Surveillance practices in organizations implicate some fundamental debates within organization theory and the wider social sciences. The cultural, technological and ethical significance of these practices has been identified by writers from across diverse social science disciplines: economics, sociology, science and technology studies, urban geography and organization theory. In this sub-theme we seek to gather disparate work on surveillance in and around organizations to further debate about this issue.

Theoretical and empirical papers about the following issues are invited for submission:

  • Surveillance, organizations and crime
  • Surveillance, organizations, information warfare and national security
  • Surveillance, privacy, rights, ethics and boundaries in organizations
  • Organizational cultures of surveillance
  • The organization of surveillance infrastructures
  • Surveillance and the body
  • Person to person surveillance in organizations
  • The political economy of personal information
  • Resisting and dissimulating surveillance
  • Methodologies for studying surveillance in and around organizations
  • Risk, trust and social orders under surveillance
  • Virtual organizing, non co-present working and surveillance
  • The experience of surveillance

Blatantly uncritical references to the Panopticon will be automatically rejected!


Key readings

Haggerty, K. & R. Ericson (2006): The New Politics of Surveillance and Visibility. Toronto: University of Toronto Press.

Lyon, D. (ed.) (2006): Theorizing Surveillance: The Panopticon and Beyond.
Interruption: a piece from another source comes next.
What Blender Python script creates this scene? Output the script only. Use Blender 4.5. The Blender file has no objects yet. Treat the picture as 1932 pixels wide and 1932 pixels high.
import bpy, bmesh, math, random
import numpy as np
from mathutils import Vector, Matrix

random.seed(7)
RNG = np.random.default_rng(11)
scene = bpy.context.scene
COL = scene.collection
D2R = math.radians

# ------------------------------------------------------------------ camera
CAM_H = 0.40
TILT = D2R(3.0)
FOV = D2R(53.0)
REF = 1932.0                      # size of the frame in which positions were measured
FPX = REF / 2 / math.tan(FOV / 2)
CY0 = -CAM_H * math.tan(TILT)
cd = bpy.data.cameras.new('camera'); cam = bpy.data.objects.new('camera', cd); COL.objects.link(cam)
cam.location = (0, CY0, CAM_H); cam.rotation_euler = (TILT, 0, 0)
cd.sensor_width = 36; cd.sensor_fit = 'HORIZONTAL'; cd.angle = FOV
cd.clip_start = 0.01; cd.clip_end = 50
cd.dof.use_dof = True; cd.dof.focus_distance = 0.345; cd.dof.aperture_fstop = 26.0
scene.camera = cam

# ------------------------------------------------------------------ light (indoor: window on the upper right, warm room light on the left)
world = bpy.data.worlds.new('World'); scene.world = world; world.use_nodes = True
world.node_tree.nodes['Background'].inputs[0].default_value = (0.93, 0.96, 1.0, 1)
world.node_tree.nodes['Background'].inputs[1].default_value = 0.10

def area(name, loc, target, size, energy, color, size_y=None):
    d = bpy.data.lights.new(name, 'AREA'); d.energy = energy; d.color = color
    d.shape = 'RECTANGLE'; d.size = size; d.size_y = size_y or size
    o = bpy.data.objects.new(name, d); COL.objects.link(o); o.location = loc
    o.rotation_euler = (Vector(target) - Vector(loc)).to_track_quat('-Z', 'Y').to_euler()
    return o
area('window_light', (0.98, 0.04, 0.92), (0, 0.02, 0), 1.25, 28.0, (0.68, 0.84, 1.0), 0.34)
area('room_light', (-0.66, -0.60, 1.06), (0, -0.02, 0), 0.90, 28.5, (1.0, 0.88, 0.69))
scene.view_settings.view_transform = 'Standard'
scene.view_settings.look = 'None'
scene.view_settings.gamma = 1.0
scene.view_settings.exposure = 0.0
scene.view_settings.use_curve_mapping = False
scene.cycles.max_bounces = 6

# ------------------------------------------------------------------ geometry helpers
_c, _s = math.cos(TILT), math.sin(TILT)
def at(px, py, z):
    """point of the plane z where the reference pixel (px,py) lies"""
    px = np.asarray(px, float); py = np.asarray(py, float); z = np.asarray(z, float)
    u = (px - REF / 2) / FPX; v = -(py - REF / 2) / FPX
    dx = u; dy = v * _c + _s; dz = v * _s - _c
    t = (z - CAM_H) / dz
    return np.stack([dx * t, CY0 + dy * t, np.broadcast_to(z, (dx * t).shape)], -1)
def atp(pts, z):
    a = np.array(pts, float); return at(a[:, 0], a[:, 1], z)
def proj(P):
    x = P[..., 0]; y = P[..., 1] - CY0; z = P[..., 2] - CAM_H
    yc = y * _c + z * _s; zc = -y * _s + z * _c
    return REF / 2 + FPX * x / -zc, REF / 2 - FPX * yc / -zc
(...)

Willan: Collumpton.

Surveillance Studies Network (2006): A Report on the Surveillance Society.

Available free to download at:

www.ico.gov.uk/upload/documents/library/data_protection/practical_application/
surveillance_society_full_report_2006.pdf
Appendices are at: www.ico.gov.uk/upload/documents/library/data_protection/practical_application/
surveillance_society_appendices_06.pdf


About the convenors

Kirstie Ball is Senior Lecturer in Organization Studies at the Open University Business School. Her research interests focus on the use of employee surveillance techniques in and around organizations, and surveillance in society at large.

Damian Hodgson is Senior Lecturer in Organizational Analysis at Manchester Business School, University of Manchester. His research centres on issues of accountability, control, self-discipline, resistance and subversion in the workplace.

Graham Sewell is Professor of Organization Studies and Human Resource Management at the University of Melbourne. His research focuses on how conceptions of social control as a form of localized containment hold up in a putative 'surveillance society'.

Christopher Wright is Associate Professor of Organisational Studies in the Discipline of Work and Organisational Studies at the University of Sydney. His research focuses on organisational and technological change, managerial identity, and the diffusion of management practice.